SET EXERCISE: Identify every line containing the word "scene" and reproduce each one.

------ COLLECTED MATERIAL ------

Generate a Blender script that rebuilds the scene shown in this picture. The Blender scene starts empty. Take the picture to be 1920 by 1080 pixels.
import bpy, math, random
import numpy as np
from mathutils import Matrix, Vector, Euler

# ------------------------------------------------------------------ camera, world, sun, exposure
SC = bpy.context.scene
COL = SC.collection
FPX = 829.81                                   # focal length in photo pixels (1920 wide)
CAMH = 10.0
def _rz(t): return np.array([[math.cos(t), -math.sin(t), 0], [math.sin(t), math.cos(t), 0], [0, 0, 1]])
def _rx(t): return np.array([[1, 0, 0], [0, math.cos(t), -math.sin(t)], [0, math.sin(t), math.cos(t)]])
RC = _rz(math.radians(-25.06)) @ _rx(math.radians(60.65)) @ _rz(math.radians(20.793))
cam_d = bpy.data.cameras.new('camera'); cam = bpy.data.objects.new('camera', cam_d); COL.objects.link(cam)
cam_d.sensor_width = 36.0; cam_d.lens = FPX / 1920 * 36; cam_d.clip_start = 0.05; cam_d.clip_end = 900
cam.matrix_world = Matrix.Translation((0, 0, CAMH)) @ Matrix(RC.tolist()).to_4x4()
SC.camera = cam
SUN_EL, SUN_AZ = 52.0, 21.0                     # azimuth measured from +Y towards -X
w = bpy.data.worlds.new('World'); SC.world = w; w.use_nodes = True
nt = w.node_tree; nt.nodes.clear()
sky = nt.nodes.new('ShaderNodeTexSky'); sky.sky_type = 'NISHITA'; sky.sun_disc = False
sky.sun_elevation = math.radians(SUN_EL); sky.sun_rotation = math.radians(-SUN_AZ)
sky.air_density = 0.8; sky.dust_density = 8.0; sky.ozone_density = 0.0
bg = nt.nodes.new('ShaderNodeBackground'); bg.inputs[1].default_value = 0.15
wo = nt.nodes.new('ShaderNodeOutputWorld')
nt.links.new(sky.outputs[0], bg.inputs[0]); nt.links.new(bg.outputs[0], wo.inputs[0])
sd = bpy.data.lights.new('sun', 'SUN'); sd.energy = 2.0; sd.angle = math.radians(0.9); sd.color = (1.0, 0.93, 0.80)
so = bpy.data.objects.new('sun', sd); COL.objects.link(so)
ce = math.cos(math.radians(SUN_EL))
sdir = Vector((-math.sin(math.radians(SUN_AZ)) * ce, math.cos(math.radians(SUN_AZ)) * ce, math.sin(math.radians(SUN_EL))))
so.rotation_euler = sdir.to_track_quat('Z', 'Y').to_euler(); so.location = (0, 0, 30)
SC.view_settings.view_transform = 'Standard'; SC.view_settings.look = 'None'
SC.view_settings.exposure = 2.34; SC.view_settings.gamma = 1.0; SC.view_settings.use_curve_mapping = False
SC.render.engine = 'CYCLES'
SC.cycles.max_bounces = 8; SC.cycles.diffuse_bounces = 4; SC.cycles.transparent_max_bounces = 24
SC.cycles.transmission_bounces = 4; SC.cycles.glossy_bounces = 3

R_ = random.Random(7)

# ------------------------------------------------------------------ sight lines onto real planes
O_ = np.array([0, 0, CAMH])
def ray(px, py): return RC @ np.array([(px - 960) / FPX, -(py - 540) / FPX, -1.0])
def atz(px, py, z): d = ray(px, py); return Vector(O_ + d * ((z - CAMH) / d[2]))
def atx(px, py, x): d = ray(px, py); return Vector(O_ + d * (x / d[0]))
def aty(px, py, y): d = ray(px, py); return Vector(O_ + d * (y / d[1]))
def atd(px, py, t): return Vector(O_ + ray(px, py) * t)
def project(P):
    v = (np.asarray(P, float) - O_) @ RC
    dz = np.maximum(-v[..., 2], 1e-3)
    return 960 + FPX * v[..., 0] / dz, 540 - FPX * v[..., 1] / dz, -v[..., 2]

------

CORRECT ANSWER:
Generate a Blender script that rebuilds the scene shown in this picture. The Blender scene starts empty. Take the picture to be 1920 by 1080 pixels.
SC = bpy.context.scene